Work to be completed
Everything in the listing should be restated word for word.

Data excerpt
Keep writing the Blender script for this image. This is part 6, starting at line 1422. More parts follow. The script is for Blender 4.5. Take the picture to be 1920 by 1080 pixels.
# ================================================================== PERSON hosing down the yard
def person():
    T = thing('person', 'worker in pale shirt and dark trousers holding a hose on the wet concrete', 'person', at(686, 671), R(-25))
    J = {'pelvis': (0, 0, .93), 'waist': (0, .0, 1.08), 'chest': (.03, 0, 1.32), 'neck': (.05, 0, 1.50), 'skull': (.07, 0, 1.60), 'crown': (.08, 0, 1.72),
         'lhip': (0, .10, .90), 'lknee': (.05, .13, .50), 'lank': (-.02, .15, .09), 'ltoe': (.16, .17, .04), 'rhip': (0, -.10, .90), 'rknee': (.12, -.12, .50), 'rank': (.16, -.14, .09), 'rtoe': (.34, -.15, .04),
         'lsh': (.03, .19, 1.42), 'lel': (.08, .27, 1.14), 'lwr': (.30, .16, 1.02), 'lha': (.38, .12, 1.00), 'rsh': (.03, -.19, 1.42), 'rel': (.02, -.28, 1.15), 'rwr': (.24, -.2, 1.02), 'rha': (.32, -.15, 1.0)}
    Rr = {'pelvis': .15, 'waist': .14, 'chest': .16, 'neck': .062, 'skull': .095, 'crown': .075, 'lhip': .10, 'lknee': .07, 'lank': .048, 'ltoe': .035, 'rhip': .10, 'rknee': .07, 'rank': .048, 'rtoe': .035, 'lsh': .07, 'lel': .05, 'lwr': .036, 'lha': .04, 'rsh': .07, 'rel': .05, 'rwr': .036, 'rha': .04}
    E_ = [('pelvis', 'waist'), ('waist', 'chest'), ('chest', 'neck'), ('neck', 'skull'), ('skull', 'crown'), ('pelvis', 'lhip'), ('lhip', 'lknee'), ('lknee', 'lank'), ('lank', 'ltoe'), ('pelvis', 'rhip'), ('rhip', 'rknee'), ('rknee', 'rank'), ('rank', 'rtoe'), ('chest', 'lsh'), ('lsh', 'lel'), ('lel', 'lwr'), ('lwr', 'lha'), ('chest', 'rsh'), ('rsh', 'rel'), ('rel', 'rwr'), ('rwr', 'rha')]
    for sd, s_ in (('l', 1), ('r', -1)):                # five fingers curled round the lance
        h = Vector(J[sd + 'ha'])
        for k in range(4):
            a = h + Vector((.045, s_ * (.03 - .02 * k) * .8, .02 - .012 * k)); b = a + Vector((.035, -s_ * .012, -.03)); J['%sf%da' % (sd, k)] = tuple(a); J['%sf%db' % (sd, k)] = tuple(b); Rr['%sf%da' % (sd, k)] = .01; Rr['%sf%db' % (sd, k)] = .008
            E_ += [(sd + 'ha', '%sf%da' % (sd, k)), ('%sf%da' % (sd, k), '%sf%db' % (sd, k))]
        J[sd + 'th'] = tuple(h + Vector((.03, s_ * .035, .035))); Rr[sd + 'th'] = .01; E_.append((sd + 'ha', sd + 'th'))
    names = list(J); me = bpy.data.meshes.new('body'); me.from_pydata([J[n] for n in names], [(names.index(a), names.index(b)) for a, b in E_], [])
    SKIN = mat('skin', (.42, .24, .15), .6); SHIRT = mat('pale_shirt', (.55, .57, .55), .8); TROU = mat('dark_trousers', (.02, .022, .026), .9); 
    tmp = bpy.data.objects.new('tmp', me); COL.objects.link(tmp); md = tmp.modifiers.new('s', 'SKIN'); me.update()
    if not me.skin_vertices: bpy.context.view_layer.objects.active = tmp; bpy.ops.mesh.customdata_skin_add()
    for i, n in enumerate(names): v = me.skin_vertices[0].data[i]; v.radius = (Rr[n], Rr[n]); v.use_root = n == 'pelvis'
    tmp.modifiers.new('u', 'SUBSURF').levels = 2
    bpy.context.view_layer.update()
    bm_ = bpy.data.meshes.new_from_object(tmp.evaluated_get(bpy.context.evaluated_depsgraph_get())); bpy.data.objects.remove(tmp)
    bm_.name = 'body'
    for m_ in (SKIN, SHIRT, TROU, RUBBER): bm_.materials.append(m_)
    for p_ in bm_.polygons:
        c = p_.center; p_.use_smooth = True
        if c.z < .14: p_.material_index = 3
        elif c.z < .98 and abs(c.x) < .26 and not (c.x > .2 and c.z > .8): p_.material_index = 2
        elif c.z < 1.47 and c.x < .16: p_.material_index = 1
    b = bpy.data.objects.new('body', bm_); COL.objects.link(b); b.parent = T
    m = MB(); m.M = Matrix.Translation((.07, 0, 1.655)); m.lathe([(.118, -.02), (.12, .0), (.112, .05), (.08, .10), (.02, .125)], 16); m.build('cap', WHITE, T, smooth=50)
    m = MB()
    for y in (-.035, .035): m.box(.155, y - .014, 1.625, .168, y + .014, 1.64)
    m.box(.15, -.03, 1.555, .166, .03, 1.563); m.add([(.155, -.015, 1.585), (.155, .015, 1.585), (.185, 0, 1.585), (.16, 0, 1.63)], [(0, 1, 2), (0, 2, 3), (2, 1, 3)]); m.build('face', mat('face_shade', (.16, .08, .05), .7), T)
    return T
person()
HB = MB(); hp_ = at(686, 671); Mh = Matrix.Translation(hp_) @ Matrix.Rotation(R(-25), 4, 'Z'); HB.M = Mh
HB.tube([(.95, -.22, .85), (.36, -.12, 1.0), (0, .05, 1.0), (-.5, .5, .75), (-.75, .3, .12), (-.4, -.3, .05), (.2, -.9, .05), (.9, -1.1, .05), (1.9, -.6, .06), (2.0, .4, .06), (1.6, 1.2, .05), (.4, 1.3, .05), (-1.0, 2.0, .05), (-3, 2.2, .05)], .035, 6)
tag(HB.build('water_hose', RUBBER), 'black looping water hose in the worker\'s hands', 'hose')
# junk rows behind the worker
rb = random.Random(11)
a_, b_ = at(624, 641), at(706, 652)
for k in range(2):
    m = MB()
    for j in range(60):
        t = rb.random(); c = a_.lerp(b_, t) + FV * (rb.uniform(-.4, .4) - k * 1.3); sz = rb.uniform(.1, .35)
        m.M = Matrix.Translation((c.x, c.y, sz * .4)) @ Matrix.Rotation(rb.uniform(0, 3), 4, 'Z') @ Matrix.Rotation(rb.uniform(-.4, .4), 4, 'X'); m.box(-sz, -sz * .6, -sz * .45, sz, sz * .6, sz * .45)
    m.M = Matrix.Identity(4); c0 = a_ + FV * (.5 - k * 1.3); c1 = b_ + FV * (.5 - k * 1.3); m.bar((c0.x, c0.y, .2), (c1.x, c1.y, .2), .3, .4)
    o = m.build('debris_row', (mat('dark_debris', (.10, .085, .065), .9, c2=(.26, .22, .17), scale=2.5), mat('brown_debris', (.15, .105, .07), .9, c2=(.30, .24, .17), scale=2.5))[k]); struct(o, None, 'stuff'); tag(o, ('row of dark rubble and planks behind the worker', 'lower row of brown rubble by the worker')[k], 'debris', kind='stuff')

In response
Keep writing the Blender script for this image. This is part 6, starting at line 1422. More parts follow. The script is for Blender 4.5. Take the picture to be 1920 by 1080 pixels.
# ================================================================== PERSON hosing down the yard
def person():
    T = thing('person', 'worker in pale shirt and dark trousers holding a hose on the wet concrete', 'person', at(686, 671), R(-25))
    J = {'pelvis': (0, 0, .93), 'waist': (0, .0, 1.08), 'chest': (.03, 0, 1.32), 'neck': (.05, 0, 1.50), 'skull': (.07, 0, 1.60), 'crown': (.08, 0, 1.72),
         'lhip': (0, .10, .90), 'lknee': (.05, .13, .50), 'lank': (-.02, .15, .09), 'ltoe': (.16, .17, .04), 'rhip': (0, -.10, .90), 'rknee': (.12, -.12, .50), 'rank': (.16, -.14, .09), 'rtoe': (.34, -.15, .04),
         'lsh': (.03, .19, 1.42), 'lel': (.08, .27, 1.14), 'lwr': (.30, .16, 1.02), 'lha': (.38, .12, 1.00), 'rsh': (.03, -.19, 1.42), 'rel': (.02, -.28, 1.15), 'rwr': (.24, -.2, 1.02), 'rha': (.32, -.15, 1.0)}
    Rr = {'pelvis': .15, 'waist': .14, 'chest': .16, 'neck': .062, 'skull': .095, 'crown': .075, 'lhip': .10, 'lknee': .07, 'lank': .048, 'ltoe': .035, 'rhip': .10, 'rknee': .07, 'rank': .048, 'rtoe': .035, 'lsh': .07, 'lel': .05, 'lwr': .036, 'lha': .04, 'rsh': .07, 'rel': .05, 'rwr': .036, 'rha': .04}
    E_ = [('pelvis', 'waist'), ('waist', 'chest'), ('chest', 'neck'), ('neck', 'skull'), ('skull', 'crown'), ('pelvis', 'lhip'), ('lhip', 'lknee'), ('lknee', 'lank'), ('lank', 'ltoe'), ('pelvis', 'rhip'), ('rhip', 'rknee'), ('rknee', 'rank'), ('rank', 'rtoe'), ('chest', 'lsh'), ('lsh', 'lel'), ('lel', 'lwr'), ('lwr', 'lha'), ('chest', 'rsh'), ('rsh', 'rel'), ('rel', 'rwr'), ('rwr', 'rha')]
    for sd, s_ in (('l', 1), ('r', -1)):                # five fingers curled round the lance
        h = Vector(J[sd + 'ha'])
        for k in range(4):
            a = h + Vector((.045, s_ * (.03 - .02 * k) * .8, .02 - .012 * k)); b = a + Vector((.035, -s_ * .012, -.03)); J['%sf%da' % (sd, k)] = tuple(a); J['%sf%db' % (sd, k)] = tuple(b); Rr['%sf%da' % (sd, k)] = .01; Rr['%sf%db' % (sd, k)] = .008
            E_ += [(sd + 'ha', '%sf%da' % (sd, k)), ('%sf%da' % (sd, k), '%sf%db' % (sd, k))]
        J[sd + 'th'] = tuple(h + Vector((.03, s_ * .035, .035))); Rr[sd + 'th'] = .01; E_.append((sd + 'ha', sd + 'th'))
    names = list(J); me = bpy.data.meshes.new('body'); me.from_pydata([J[n] for n in names], [(names.index(a), names.index(b)) for a, b in E_], [])
    SKIN = mat('skin', (.42, .24, .15), .6); SHIRT = mat('pale_shirt', (.55, .57, .55), .8); TROU = mat('dark_trousers', (.02, .022, .026), .9); 
    tmp = bpy.data.objects.new('tmp', me); COL.objects.link(tmp); md = tmp.modifiers.new('s', 'SKIN'); me.update()
    if not me.skin_vertices: bpy.context.view_layer.objects.active = tmp; bpy.ops.mesh.customdata_skin_add()
    for i, n in enumerate(names): v = me.skin_vertices[0].data[i]; v.radius = (Rr[n], Rr[n]); v.use_root = n == 'pelvis'
    tmp.modifiers.new('u', 'SUBSURF').levels = 2
    bpy.context.view_layer.update()
    bm_ = bpy.data.meshes.new_from_object(tmp.evaluated_get(bpy.context.evaluated_depsgraph_get())); bpy.data.objects.remove(tmp)
    bm_.name = 'body'
    for m_ in (SKIN, SHIRT, TROU, RUBBER): bm_.materials.append(m_)
    for p_ in bm_.polygons:
        c = p_.center; p_.use_smooth = True
        if c.z < .14: p_.material_index = 3
        elif c.z < .98 and abs(c.x) < .26 and not (c.x > .2 and c.z > .8): p_.material_index = 2
        elif c.z < 1.47 and c.x < .16: p_.material_index = 1
    b = bpy.data.objects.new('body', bm_); COL.objects.link(b); b.parent = T
    m = MB(); m.M = Matrix.Translation((.07, 0, 1.655)); m.lathe([(.118, -.02), (.12, .0), (.112, .05), (.08, .10), (.02, .125)], 16); m.build('cap', WHITE, T, smooth=50)
    m = MB()
    for y in (-.035, .035): m.box(.155, y - .014, 1.625, .168, y + .014, 1.64)
    m.box(.15, -.03, 1.555, .166, .03, 1.563); m.add([(.155, -.015, 1.585), (.155, .015, 1.585), (.185, 0, 1.585), (.16, 0, 1.63)], [(0, 1, 2), (0, 2, 3), (2, 1, 3)]); m.build('face', mat('face_shade', (.16, .08, .05), .7), T)
    return T
person()
HB = MB(); hp_ = at(686, 671); Mh = Matrix.Translation(hp_) @ Matrix.Rotation(R(-25), 4, 'Z'); HB.M = Mh
HB.tube([(.95, -.22, .85), (.36, -.12, 1.0), (0, .05, 1.0), (-.5, .5, .75), (-.75, .3, .12), (-.4, -.3, .05), (.2, -.9, .05), (.9, -1.1, .05), (1.9, -.6, .06), (2.0, .4, .06), (1.6, 1.2, .05), (.4, 1.3, .05), (-1.0, 2.0, .05), (-3, 2.2, .05)], .035, 6)
tag(HB.build('water_hose', RUBBER), 'black looping water hose in the worker\'s hands', 'hose')
# junk rows behind the worker
rb = random.Random(11)
a_, b_ = at(624, 641), at(706, 652)
for k in range(2):
    m = MB()
    for j in range(60):
        t = rb.random(); c = a_.lerp(b_, t) + FV * (rb.uniform(-.4, .4) - k * 1.3); sz = rb.uniform(.1, .35)
        m.M = Matrix.Translation((c.x, c.y, sz * .4)) @ Matrix.Rotation(rb.uniform(0, 3), 4, 'Z') @ Matrix.Rotation(rb.uniform(-.4, .4), 4, 'X'); m.box(-sz, -sz * .6, -sz * .45, sz, sz * .6, sz * .45)
    m.M = Matrix.Identity(4); c0 = a_ + FV * (.5 - k * 1.3); c1 = b_ + FV * (.5 - k * 1.3); m.bar((c0.x, c0.y, .2), (c1.x, c1.y, .2), .3, .4)
    o = m.build('debris_row', (mat('dark_debris', (.10, .085, .065), .9, c2=(.26, .22, .17), scale=2.5), mat('brown_debris', (.15, .105, .07), .9, c2=(.30, .24, .17), scale=2.5))[k]); struct(o, None, 'stuff'); tag(o, ('row of dark rubble and planks behind the worker', 'lower row of brown rubble by the worker')[k], 'debris', kind='stuff')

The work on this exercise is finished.